Showing posts with label Abstract. Show all posts
Showing posts with label Abstract. Show all posts

Thursday, November 12, 2009

Night Riding

Night riding is all about feel. You see nothing, but feel everything. I remember my first night ride when we went out up the long hill past the shebeen, to the top of the downhill they call the mineshaft. Apt name that! I like riding uphill because the anticipation of the downhill rush makes up for the effort. What goes up must come down! At the top you pass by a bright streetlamp that shines in your face, visually focusing your mind on your immediate goal, that of getting to the top, pushing as hard as you can. Feel your heartbeat climbing, feel the burn. Breath. Know it’s good for you, it’s about fitness, health and happiness. It’s about personal motivation. Mind over laziness.
A trick is to divide the hill in half and each half again in halves. Or, is that thirds and thirds of thirds, then putting the effort in to do just that part. Count out the pedal turns. Deal with the other parts later. Focus. Feel your body responding to the call. Breathing. Heart. Head. To the top and over.
And that’s when the rush starts. With the drop your bike accelerates. Your night vision lacks because of that darn light, so it’s darker than dark, and you know that any rock, or pothole, or discarded old shoe will send you tumbling, and now you can just make out a bend in the road, which is gravel, so don’t skid, don’t lock-up the breaks, turn gently, easy through the turn. And before you know it you’re doing 50km in the dark on a gravel road you’ve never been on before and you know this is madness. A depression you can’t see makes your bike dip, and you feel it. You follow it through, just managing to stay on top. What else can you do? Your adrenaline heightens your senses and you feel the wind in your face with your skin cold from the uphill sweat. The roar of your tyres in the dust and the smell of the rhinos from the game park next door makes it wild, and you feel it all, the exhilarating rush of Dark and Dirty.

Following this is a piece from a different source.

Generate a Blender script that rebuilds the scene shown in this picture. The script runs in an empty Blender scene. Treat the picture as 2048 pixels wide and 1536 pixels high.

Tuesday, November 10, 2009

Rogaine Thoughts

Thinking!
You can do that on a mountain bike, and you do a lot of it while you ride.
You think about all sorts of things, like route choices and strategies.
You think about where you are and where you are at.
You think philosophy and know you are free to think.
It’s the feeling of freedom that endures. Your thinking mind is free, detached from the mechanical constraints of place and time.
With your body plugged into your machine your soul can fly.
And it does. Wonderfully.
Memories take you back to your last goodbye, flash forward to your next hello. A fragment thought about a faraway problem, and flash back to the present to avoid a branch, navigate a corner, adjust speed. Philosophise.
It was like that as we rode, William and myself, on the MTB Rogaine in the forests near Dullstroom. William said he noticed how broad was the range of subjects we spoke about. He said “We speak so much nonsense about everything”. It was true, but isn’t that the nature of friendship? Sharing nonsense. Sharing freedom. Friends in the forest. Friends of the forest.
This is how it should be. The openness of the grasslands merging with reeds at the marsh. The marsh merging with the lakes. The forests running up the hills. Green forests. Brown grasses. Blue and yellow veld flowers intense in their freedom.
Here, there are not many people. It’s like this for miles around. No others to invade our thought space, to intrude with impatience and rudeness. Brash, in your face bustle. City life. Randomly moving crowds. Noisy trucks and cars and endless tar, melting in the heat, unnatural smells that choke the senses from what life should be. Unshared selfish existences. Meaningless.
A buck runs out of the reeds, a little startled by our speed. A hop, a jump and then gone, hidden again. What else lies hidden in the marsh? An owl? Rabbits? A kite looks down at us, unperturbed. Looking for those rabbits?
This is how it should be, and that is how it was.